What am I willing to give up so that Congress will follow through on its constitutional obligation to protect the credit of the nation? Exactly what I'm willing to give up to ensure that the sun rises, that water is wet, and that Republicans will toady to the rich. Nothing, that's what I'll give up.
No matter how many times it may be said, and no matter who says it, there is no "unique opportunity" here. There's no opportunity at all. There's not even any here, here.
The idea that we're facing some critical inflection point of the American system in the next few weeks is entirely artificial. If the debt ceiling is raised it will cost nothing. It will not obligate the government to spend one penny more.

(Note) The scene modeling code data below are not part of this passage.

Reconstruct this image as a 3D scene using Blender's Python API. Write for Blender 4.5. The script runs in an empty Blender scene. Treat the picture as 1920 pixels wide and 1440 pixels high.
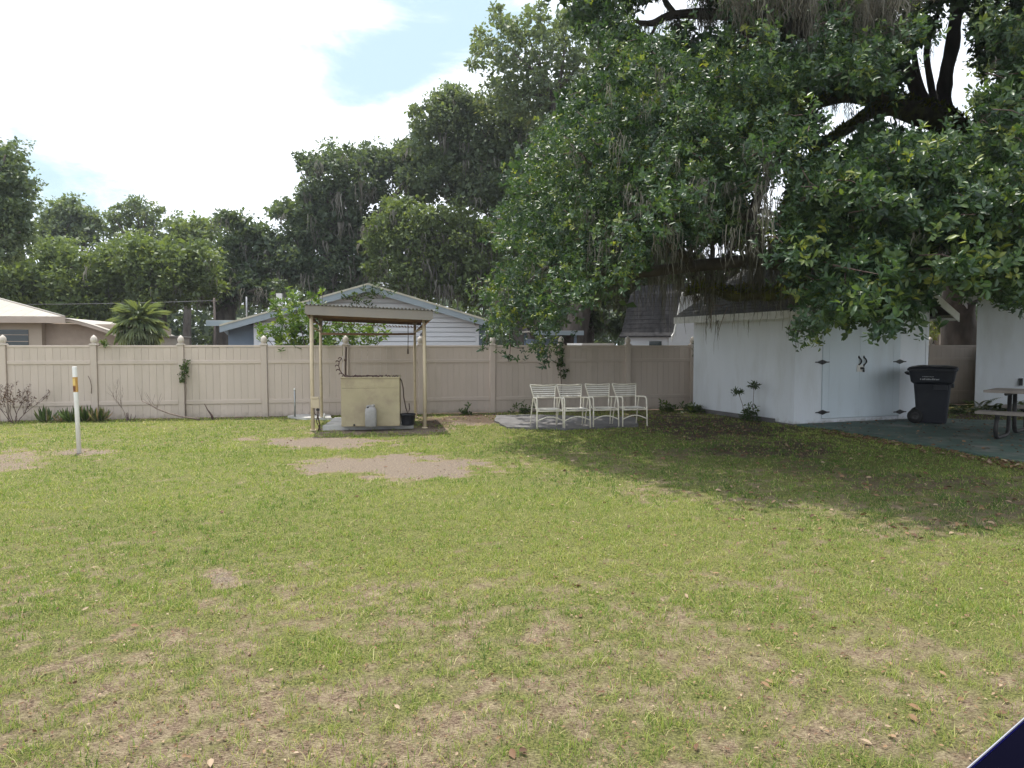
import bpy, math, random
import numpy as np
from mathutils import Vector, Matrix

random.seed(7)
RNG = np.random.default_rng(7)
R = math.radians
SC = bpy.context.scene
COL = SC.collection

# ------------------------------------------------------------------ camera
CAMH = 1.65                      # eye height in metres
FPX = 1390.0                     # focal length in photo pixels (1920 wide)
PITCH = math.atan(73.0 / FPX)
cam_data = bpy.data.cameras.new('camera')
cam_data.sensor_width = 36.0
cam_data.lens = 36.0 * FPX / 1920.0
cam_data.clip_start = 0.05
cam_data.clip_end = 3000.0
cam = bpy.data.objects.new('camera', cam_data)
COL.objects.link(cam)
cam.location = (0, 0, CAMH)
cam.rotation_euler = (R(90) - PITCH, 0, 0)
SC.camera = cam

# ------------------------------------------------------------------ world
SUN_EL, SUN_AZ = R(69), R(-24)   # azimuth from +Y (camera forward), negative = to the west side
sun_dir = Vector((math.sin(SUN_AZ) * math.cos(SUN_EL), math.cos(SUN_AZ) * math.cos(SUN_EL), math.sin(SUN_EL)))


def pix_dir(px, py):
    a = (px - 960.0) / FPX
    b = (720.0 - py) / FPX
    return Vector((a, math.cos(PITCH) + b * math.sin(PITCH), -math.sin(PITCH) + b * math.cos(PITCH)))


world = bpy.data.worlds.new('World')
SC.world = world
world.use_nodes = True
nt = world.node_tree
nt.nodes.clear()


def wn(t, **kw):
    n = nt.nodes.new(t)
    for k, v in kw.items():
        setattr(n, k, v)
    return n


def wmath(op, a, b=None, c=None, clamp=False):
    n = wn('ShaderNodeMath', operation=op)
    n.use_clamp = clamp
    for i, v in enumerate((a, b, c)):
        if v is None:
            continue
        if isinstance(v, (int, float)):
            n.inputs[i].default_value = v
        else:
            nt.links.new(v, n.inputs[i])
    return n.outputs[0]


w_out = wn('ShaderNodeOutputWorld')
w_bg = wn('ShaderNodeBackground')
w_bg.inputs[1].default_value = 0.1
sky = wn('ShaderNodeTexSky', sky_type='NISHITA')
sky.sun_disc = False
sky.sun_elevation = SUN_EL
sky.sun_rotation = SUN_AZ
sky.air_density = 1.0
sky.dust_density = 2.2
sky.ozone_density = 1.2
w_tc = wn('ShaderNodeTexCoord')
w_map = wn('ShaderNodeMapping')
w_map.inputs['Scale'].default_value = (1.0, 1.0, 2.2)
nt.links.new(w_tc.outputs['Generated'], w_map.inputs[0])
w_noise = wn('ShaderNodeTexNoise')
w_noise.inputs['Scale'].default_value = 4.2
w_noise.inputs['Detail'].default_value = 9.0
w_noise.inputs['Roughness'].default_value = 0.62
w_noise.inputs['Distortion'].default_value = 0.25
nt.links.new(w_map.outputs[0], w_noise.inputs['Vector'])
cov = wmath('ADD', w_noise.outputs['Fac'], 0.165)


def sky_gap(px, py, size, amount):
    """thinner cloud around one direction of the sky"""
    global cov
    d = pix_dir(px, py).normalized()
    dp = wn('ShaderNodeVectorMath', operation='DISTANCE')
    nt.links.new(w_tc.outputs['Generated'], dp.inputs[0])
    dp.inputs[1].default_value = d
    mr = wn('ShaderNodeMapRange', interpolation_type='SMOOTHSTEP')
    mr.inputs[1].default_value = 0.0
    mr.inputs[2].default_value = size
    mr.inputs[3].default_value = amount
    mr.inputs[4].default_value = 0.0
    nt.links.new(dp.outputs['Value'], mr.inputs[0])
    cov = wmath('SUBTRACT', cov, mr.outputs[0])


sky_gap(800, 30, 0.14, 0.22)
sky_gap(640, 140, 0.11, 0.13)
sky_gap(730, 140, 0.10, 0.12)
sky_gap(900, -120, 0.20, 0.16)
sky_gap(70, 290, 0.07, 0.03)
ramp = wn('ShaderNodeMapRange', interpolation_type='SMOOTHSTEP')
ramp.inputs[1].default_value = 0.40
ramp.inputs[2].default_value = 0.66
nt.links.new(cov, ramp.inputs[0])
w_noise2 = wn('ShaderNodeTexNoise')
w_noise2.inputs['Scale'].default_value = 2.0
w_noise2.inputs['Detail'].default_value = 5.0
nt.links.new(w_map.outputs[0], w_noise2.inputs['Vector'])
lum = wn('ShaderNodeMapRange')
lum.inputs[1].default_value = 0.3
lum.inputs[2].default_value = 0.7
lum.inputs[3].default_value = 10.0
lum.inputs[4].default_value = 13.5
nt.links.new(w_noise2.outputs['Fac'], lum.inputs[0])
cl = wn('ShaderNodeVectorMath', operation='SCALE')
cl.inputs[0].default_value = (0.94, 0.99, 1.07)
# thin cloud is brightest towards the sun (forward scattering) and falls off smoothly away from it
sd_ = wn('ShaderNodeVectorMath', operation='DOT_PRODUCT')
nt.links.new(w_tc.outputs['Generated'], sd_.inputs[0])
sd_.inputs[1].default_value = sun_dir
glow = wn('ShaderNodeMapRange')
glow.inputs[1].default_value = -0.35
glow.inputs[2].default_value = 0.75
glow.inputs[3].default_value = 1.12
glow.inputs[4].default_value = 1.12
nt.links.new(sd_.outputs['Value'], glow.inputs[0])
nt.links.new(wmath('MULTIPLY', lum.outputs[0], glow.outputs[0]), cl.inputs['Scale'])
w_mix = wn('ShaderNodeMix', data_type='RGBA')
nt.links.new(ramp.outputs[0], w_mix.inputs['Factor'])
# thin high haze keeps the blue pale
w_blue = wn('ShaderNodeMix', data_type='RGBA')
w_blue.inputs['Factor'].default_value = 0.72
nt.links.new(sky.outputs[0], w_blue.inputs['A'])
w_blue.inputs['B'].default_value = (6.6, 8.8, 9.8, 1)
nt.links.new(w_blue.outputs['Result'], w_mix.inputs['A'])
nt.links.new(cl.outputs[0], w_mix.inputs['B'])
nt.links.new(w_mix.outputs['Result'], w_bg.inputs[0])
nt.links.new(w_bg.outputs[0], w_out.inputs[0])

sun_data = bpy.data.lights.new('sun', 'SUN')
sun_data.energy = 4.4
sun_data.angle = R(0.6)
sun_data.color = (1.0, 0.95, 0.87)
sun = bpy.data.objects.new('sun', sun_data)
COL.objects.link(sun)
sun.location = sun_dir * 60
sun.rotation_euler = sun_dir.to_track_quat('Z', 'Y').to_euler()

SC.view_settings.view_transform = 'Standard'
SC.view_settings.look = 'None'
SC.view_settings.exposure = 0.27
SC.view_settings.gamma = 1.0
SC.view_settings.use_curve_mapping = False
SC.render.engine = 'CYCLES'
SC.cycles.max_bounces = 6
SC.cycles.diffuse_bounces = 3
SC.cycles.transmission_bounces = 4
SC.cycles.transparent_max_bounces = 4


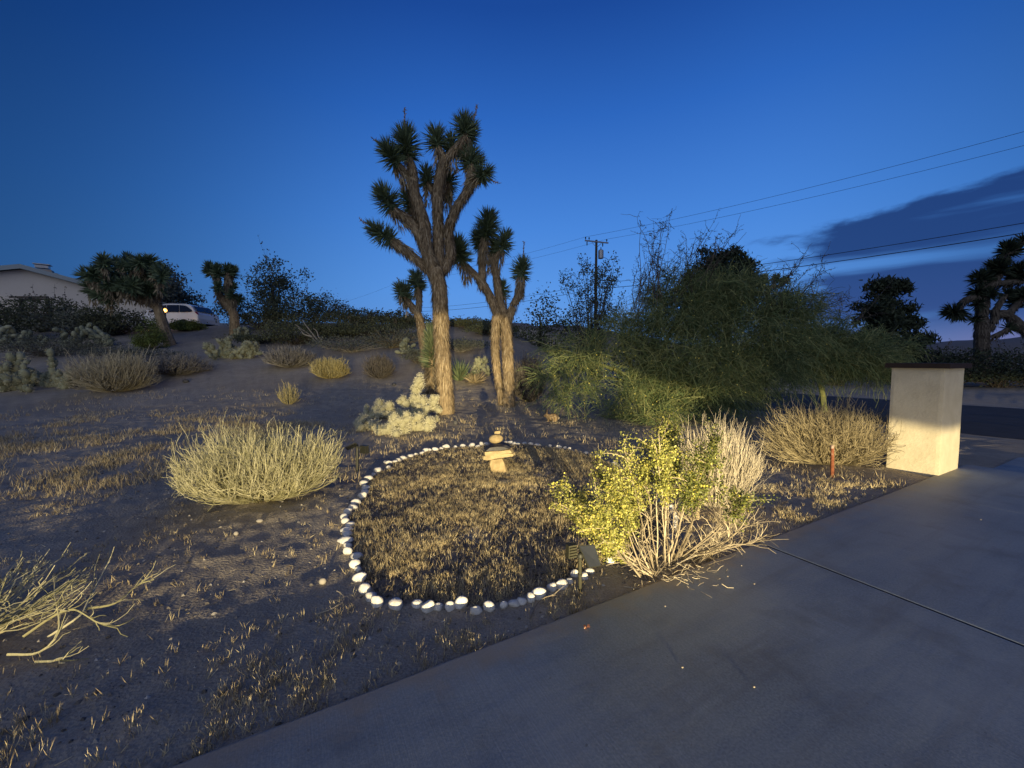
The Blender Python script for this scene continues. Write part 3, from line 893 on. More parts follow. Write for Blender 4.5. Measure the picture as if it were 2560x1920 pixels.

Allowing the GOP to turn this into a time to negotiate is nothing less than agreeing to deal with kidnappers, and just as likely to be productive.
The debt ceiling was raised seven times under President Bush. Seven. Each was treated as an opportunity for a couple of sanctimonious speeches, a spurt of fresh hypocrisy about overspending from the people who were doing the spending. Then they signed it and went on. The only thing different this time is that the press and this president are treating the sanctimony and the hypocrisy as if it's worth listening to. It's not.
The deal I want is no deal. I want a clean bill; a flat agreement to raise the debt ceiling with no other obligation. If that means waiting for Mitch McConnell to write his Pontius Pilate Official Hand-Washing Act of 2011, I'm fine with that.
Just don't get confused. There is no compromise on this ground. The Congress has simply chosen this moment to refuse to do its job. That's not something to be honored with negotiation. It's something to be dismissed out of hand.